Although only six months of the 2018 calendar year are complete, January to June was the second-warmest such period for monthly maximum temperature and fifth-warmest for the monthly mean temperature. The January to June rainfall total was close to average, however it was particularly dry across southeast and southwest Australia, while average to above average across the remainder of Australia; a pattern not too dissimilar to that for the 2017–18 financial year. With the ENSO Outlook currently at an El Niño watch, there is a 50% chance of El Niño developing during spring.

Tables

Areal average temperatures

Areal average temperatures
Maximum Temperature Minimum Temperature Mean Temperature
Rank
(of 108)
Anomaly
(°C)
Comment Rank
(of 108)
Anomaly
(°C)
Comment Rank
(of 108)
Anomaly
(°C)
Comment
Australia 108 +1.46 highest (was +1.31 °C in 2016) = 102 +0.72 equal 6th highest 107 +1.09 2nd highest (record +1.28 °C in 2016)
Queensland 107 +1.49 2nd highest (record +1.53 °C in 2014) 102 +1.00 7th highest 106 +1.25 3rd highest (record +1.43 °C in 2016)
New South Wales 108 +2.15 highest (was +1.87 °C in 2014) 104 +0.99 5th highest 108 +1.57 highest (was +1.53 °C in 2016)
Victoria 107 +1.53 2nd highest (record +1.58 °C in 2016) 103 +0.77 6th highest = 105 +1.15 equal 3rd highest (record +1.38 °C in 2016)
Tasmania 103 +0.84 6th highest 97 +0.45 = 100 +0.65 equal 8th highest
South Australia 106 +1.66 3rd highest (record +1.77 °C in 2014) 101 +0.88 8th highest 105 +1.27 4th highest (record +1.53 °C in 2014)
Western Australia 106 +1.20 3rd highest (record +1.34 °C in 2010) = 96 +0.54 = 104 +0.87 equal 4th highest (record +1.18 °C in 2016)
Northern Territory 108 +1.36 highest (was +1.18 °C in 2016) 91 +0.42 105 +0.89 4th highest (record +1.05 °C in 2016)
Table 1: Rank ranges from 1 (lowest) to 108 (highest). A rank marked with '=' indicates the value is tied for that rank. Anomaly is the departure from the long-term (1961–1990) average.

Area-average rainfall

Area-average rainfall
Rank
(of 118)
Average
(mm)
Departure
from mean
Comment
Australia 61 441.3 −5%
Queensland 42 544.3 −13%
New South Wales 6 359.5 −35% 6th lowest; lowest since 2003
Victoria 31 572.2 −13%
Tasmania 47 1344.5 −3%
South Australia 56 198.0 −12%
Western Australia 91 404.0 +18%
Northern Territory 71 543.9 +1%
Murray-Darling Basin 10 339.2 −31% 10th lowest; lowest since 2003
Table 2: Rank ranges from 1 (lowest) to 118 (highest). A rank marked with '=' indicates the value is tied for that rank. Departure from mean is relative to the long-term (1961–1990) average.

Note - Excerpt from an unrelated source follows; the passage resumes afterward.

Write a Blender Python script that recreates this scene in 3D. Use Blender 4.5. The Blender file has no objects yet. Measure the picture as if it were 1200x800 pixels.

Australian weather extremes during 2017–18 financial year

Australian weather extremes during 2017–18 financial year
Hottest day 47.4 °C at Wudinna Aero (SA) on 19 Jan 2018, at Marree Aero (SA) on 22 Jan 2018, and at Birdsville Airport (Qld) on 29 Dec 2017
Coldest day −5.4 °C at Mount Hotham (Vic) on 27 Aug 2017
Coldest night −12.1 °C at Perisher Valley (NSW) on 16 Jul 2017
Warmest night 34.4 °C at Birdsville Airport (Qld) on 12 Jan 2018
Wettest day 593.0 mm at Port Douglas (Warner Street) (Qld) on 26 Mar 2018
Table 3: Site extremes across Australia.